Biography

The fate of Victor IJzerman, his wife Eva Stuiver and his son Abraham.

Victor IJzerman was a son of Abraham IJzerman and Mietje Hoepelman. He was born 10 August 1888 in Amsterdam and worked as processor of tobacco powder for the Trading Society Handelsvereniging v.h. B. Stuiver in the Nieuwe Kerkstraat 141 in Amsterdam, but also as a diamond polisher. Victor married in Amsterdam on 6 July 1921 Eva Stuiver, born 4 October 1892 in Amsterdam as daughter of Abraham Stuiver and Kaatje Boeken. The couple had one son, Abraham, who was born 26 November 1923 in Amsterdam.

After their wedding, Victor and his wife Eva lived at Nieuwe Kerkstraaqt 137 but moved in 1924 to Retiefstraat 71. Between 1927 and 1929 they stayed in Antwerp and Deurne in Belgium.
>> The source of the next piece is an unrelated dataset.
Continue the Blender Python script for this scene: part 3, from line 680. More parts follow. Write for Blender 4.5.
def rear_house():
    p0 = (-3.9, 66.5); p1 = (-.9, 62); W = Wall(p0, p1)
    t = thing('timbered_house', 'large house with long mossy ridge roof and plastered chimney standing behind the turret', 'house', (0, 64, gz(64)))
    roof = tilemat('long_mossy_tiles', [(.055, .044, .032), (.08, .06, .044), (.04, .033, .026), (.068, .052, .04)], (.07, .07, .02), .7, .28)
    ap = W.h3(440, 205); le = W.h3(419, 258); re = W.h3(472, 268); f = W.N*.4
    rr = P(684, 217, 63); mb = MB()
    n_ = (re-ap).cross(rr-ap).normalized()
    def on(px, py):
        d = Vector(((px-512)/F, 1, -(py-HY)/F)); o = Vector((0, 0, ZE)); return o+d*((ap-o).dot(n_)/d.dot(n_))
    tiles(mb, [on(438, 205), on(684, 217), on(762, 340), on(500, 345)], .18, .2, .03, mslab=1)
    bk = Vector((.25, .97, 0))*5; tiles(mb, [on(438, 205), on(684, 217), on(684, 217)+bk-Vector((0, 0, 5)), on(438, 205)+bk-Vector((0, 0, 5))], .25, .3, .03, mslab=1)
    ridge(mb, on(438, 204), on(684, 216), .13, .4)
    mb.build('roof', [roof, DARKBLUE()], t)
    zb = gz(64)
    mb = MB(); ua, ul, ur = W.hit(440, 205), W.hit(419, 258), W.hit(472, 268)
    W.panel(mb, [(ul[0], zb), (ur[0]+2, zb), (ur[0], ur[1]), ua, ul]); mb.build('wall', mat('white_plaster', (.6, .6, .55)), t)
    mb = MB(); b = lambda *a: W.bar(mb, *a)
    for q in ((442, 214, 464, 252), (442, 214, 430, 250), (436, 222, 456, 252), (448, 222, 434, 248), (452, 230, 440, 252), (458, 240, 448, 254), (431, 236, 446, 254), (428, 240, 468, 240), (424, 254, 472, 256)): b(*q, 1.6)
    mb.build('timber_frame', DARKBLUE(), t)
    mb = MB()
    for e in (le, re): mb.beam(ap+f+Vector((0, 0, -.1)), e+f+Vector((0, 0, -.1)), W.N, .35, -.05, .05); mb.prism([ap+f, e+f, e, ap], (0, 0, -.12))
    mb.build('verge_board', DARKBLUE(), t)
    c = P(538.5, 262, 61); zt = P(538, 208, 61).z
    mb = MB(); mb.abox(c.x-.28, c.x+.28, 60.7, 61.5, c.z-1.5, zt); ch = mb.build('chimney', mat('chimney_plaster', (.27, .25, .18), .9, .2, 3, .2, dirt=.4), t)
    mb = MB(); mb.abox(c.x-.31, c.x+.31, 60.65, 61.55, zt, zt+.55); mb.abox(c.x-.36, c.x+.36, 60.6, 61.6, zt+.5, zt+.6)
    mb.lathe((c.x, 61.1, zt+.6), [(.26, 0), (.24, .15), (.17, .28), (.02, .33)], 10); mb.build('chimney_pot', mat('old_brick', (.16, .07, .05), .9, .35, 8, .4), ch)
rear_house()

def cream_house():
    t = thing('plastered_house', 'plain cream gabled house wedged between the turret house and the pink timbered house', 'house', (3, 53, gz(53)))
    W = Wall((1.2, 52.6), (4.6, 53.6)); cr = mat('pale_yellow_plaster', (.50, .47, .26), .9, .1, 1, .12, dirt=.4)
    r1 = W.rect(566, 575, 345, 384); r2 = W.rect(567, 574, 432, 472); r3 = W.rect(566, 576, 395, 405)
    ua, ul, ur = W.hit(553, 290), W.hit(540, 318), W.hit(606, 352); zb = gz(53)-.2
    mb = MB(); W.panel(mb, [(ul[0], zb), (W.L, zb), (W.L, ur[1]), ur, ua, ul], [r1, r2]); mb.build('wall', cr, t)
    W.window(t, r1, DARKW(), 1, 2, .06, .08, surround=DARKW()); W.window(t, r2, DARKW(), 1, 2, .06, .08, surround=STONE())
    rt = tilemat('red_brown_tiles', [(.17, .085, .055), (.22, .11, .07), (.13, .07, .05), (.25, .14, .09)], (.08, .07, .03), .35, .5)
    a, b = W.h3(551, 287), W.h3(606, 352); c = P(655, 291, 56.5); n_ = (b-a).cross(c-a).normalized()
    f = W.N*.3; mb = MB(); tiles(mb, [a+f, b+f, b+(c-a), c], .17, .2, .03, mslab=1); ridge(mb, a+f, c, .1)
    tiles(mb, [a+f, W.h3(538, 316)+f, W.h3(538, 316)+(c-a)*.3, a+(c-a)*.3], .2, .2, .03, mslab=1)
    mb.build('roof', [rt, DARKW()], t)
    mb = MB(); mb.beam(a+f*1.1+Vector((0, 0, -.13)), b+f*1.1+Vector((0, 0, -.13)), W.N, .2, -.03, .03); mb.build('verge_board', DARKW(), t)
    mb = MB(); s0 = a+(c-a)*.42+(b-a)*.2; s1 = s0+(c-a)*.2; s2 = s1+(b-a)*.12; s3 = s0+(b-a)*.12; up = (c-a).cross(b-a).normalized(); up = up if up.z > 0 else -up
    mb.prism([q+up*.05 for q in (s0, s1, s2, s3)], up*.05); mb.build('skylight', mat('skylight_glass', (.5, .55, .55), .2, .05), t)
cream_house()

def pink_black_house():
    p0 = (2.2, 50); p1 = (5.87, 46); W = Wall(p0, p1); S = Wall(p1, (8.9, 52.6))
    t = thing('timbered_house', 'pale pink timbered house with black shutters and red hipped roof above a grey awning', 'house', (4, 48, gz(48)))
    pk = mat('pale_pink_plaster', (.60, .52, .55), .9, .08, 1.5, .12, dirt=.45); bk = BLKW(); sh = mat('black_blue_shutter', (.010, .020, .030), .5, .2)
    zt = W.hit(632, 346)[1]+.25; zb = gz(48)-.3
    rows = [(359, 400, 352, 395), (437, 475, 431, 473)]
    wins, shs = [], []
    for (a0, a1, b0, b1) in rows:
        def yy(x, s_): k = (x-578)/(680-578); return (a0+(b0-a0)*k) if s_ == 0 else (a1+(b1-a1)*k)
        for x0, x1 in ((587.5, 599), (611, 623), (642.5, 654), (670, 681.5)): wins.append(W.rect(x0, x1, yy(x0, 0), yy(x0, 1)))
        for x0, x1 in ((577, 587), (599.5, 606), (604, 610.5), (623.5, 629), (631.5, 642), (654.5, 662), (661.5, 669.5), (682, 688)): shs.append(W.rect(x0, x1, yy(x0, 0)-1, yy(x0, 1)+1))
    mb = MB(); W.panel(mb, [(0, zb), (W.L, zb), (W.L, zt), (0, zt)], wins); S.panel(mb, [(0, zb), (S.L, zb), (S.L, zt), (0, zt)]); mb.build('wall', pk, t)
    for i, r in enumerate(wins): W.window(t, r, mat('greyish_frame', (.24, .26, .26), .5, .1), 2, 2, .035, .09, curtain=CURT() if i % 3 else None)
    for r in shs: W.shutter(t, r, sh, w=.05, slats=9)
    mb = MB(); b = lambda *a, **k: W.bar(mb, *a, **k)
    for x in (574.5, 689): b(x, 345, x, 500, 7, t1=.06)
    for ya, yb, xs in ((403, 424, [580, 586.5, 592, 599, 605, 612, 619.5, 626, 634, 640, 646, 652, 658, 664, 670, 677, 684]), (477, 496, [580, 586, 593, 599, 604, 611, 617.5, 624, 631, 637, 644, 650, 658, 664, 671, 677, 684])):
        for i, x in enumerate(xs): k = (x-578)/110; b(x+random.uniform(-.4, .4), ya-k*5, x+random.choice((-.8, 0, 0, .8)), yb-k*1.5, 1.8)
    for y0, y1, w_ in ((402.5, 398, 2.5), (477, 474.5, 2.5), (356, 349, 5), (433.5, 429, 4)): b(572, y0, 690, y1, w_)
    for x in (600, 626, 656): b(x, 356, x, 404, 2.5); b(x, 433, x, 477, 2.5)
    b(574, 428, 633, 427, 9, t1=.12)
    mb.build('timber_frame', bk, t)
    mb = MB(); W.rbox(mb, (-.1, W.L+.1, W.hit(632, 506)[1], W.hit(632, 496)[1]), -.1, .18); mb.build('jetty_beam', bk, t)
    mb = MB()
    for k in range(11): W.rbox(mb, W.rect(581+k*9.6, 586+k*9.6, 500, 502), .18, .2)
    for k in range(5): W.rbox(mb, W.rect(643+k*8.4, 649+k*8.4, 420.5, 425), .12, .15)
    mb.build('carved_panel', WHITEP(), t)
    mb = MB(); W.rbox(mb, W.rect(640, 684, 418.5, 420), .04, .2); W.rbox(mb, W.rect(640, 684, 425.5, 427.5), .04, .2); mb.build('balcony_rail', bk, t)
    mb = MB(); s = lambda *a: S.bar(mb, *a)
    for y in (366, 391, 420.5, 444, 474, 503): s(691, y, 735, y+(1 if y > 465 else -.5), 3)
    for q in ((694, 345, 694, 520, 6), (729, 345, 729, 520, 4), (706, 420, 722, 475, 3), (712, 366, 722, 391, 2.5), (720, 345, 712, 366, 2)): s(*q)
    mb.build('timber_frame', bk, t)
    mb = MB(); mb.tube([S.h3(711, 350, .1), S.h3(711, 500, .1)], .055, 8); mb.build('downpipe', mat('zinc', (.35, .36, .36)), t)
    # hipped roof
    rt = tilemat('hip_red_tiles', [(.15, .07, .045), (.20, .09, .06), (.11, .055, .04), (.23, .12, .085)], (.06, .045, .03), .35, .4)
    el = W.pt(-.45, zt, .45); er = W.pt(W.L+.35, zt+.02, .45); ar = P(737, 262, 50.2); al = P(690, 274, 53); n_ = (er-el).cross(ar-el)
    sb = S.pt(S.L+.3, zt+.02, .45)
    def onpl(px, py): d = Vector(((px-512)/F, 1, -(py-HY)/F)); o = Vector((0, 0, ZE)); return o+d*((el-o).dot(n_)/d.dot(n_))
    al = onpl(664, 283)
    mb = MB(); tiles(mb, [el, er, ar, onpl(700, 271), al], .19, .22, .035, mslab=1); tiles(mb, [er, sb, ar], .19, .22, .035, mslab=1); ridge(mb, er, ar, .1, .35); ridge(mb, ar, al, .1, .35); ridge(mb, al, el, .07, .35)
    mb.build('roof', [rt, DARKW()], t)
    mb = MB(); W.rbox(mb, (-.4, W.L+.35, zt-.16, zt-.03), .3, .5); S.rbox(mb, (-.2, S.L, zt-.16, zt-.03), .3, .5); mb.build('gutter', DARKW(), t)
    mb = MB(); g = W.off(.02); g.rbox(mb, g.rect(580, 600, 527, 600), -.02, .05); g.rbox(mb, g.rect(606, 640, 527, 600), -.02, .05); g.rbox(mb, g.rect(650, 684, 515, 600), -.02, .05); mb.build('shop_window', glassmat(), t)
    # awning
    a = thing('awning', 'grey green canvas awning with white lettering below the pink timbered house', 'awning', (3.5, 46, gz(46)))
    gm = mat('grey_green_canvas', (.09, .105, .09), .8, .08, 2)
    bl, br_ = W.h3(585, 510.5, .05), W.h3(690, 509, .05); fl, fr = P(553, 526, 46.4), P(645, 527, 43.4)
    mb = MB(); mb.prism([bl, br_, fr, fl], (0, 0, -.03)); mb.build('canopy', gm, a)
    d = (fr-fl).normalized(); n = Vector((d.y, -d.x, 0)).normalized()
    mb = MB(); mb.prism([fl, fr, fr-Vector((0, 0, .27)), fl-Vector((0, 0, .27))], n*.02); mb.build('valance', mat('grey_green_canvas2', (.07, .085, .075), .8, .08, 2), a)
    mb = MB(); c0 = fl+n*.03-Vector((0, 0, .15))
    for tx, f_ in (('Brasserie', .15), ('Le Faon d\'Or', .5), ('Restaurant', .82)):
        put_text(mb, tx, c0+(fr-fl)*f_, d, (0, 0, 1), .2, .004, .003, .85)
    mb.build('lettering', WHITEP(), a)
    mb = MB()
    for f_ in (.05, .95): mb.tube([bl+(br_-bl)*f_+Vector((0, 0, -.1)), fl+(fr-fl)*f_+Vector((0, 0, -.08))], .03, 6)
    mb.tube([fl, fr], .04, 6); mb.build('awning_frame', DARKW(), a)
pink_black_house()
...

In 1929 they returned to Amsterdam and lived at Palembangstraat 45 1st floor and their latest address in Amsterdam per 5 June 1930 became Smitsstraat 20 3rd floor in the Transvaal district in Amsterdm-East.

During the large-scale raids in Amsterdam of early October 1942, Victor and his wife Eva were arrested and carried off to Westerbork. Their son Abraham however had this job with the Jewish Council since 24 July 1942 as “Employee General Service” at the H.Q. at Nieuwe Keizersgracht 58 and was exempted from deportation because of function for the time being. (“bis auf weiteres”).

On 5 October 1942, the Victor IJzerman family was put on transport to Auschwitz. The transport contained 2012 deportees, among them Victor IJzerman, his wife Eva Stuiver and also his son Abraham IJzerman. Besides the IJzerman family, the transport contained persons who came from the Jewish labor camps in the North of the Netherlands, which the Germans had emptied at Jom Kipur 1942.

The transport was a so-called Kozel-transport. The train stopped at Kozel, a place located ± 80 km west from Auschwitz, where 550 boys and men between 15 and 50 years were forced to leave the train, to be deployed as forced labourers in the surrounding labor camps of Auschwiz. Victor and his son Abraham belonged to that group of 550 men.

Those, who remained in the train were transported onwards to Auschwitz, to be killed there. It also included Victor IJzerman’s wife Eva Stuiver, who has been killed immediately upon arrival in Auschwitz on 8 October 1942.

Where the 19-year old Abraham IJzerman has ended, is not known, nor his exact date of death. It is therefore that the Ministry of Justice after the war ordered the Municipality of Amsterdam to draw up a certificate of death for Abraham IJzerman in which has been established that he has died in Mid Europe on 31 August 1943, a legally established date of death.

Contrary to what was previously assumed, Victor IJzerman appeared not having been sent on to Auschwitz but has ended up from Kozel in the “Reichs Autobahnlager Annaberg” in Upper Sileswia, as a Polish researcher discovered in 2016. According to his certificate of death which was found there, he has lost his life there on 12 December 1942.

Since it was previously impossible to determine exactly where and when Victor IJzerman was killed, the official Dutch date of 8 October 1942 is maintained, a legal date of death set by the Ministry of Justice after the war.

Sources include the City Archive of Amsterdam, family registration card  and archive cards of Victor IJzerman and Eva Stuiver, residence card of Amsterdam, Nieuwe Kerkstraat 141; the file cabinet of the Jewish Council, registration cards of Victor IJzerman, Eva IJzerman-Stuiver and Abraham IJzerman; the wikipedialist of Jodentransporten vanuit Nederland.nl; certificate of death for Victor IJzerman, Amsterdam, register A89-fol21v- cert.nr. 120 dated 26 October 1951 and the private collection of Edward Haduch, Kedzierzyn-Kozle (Poland), the certificate of death of Victor IJzerman from the Peoples Registry (Standesamt) Annaberg.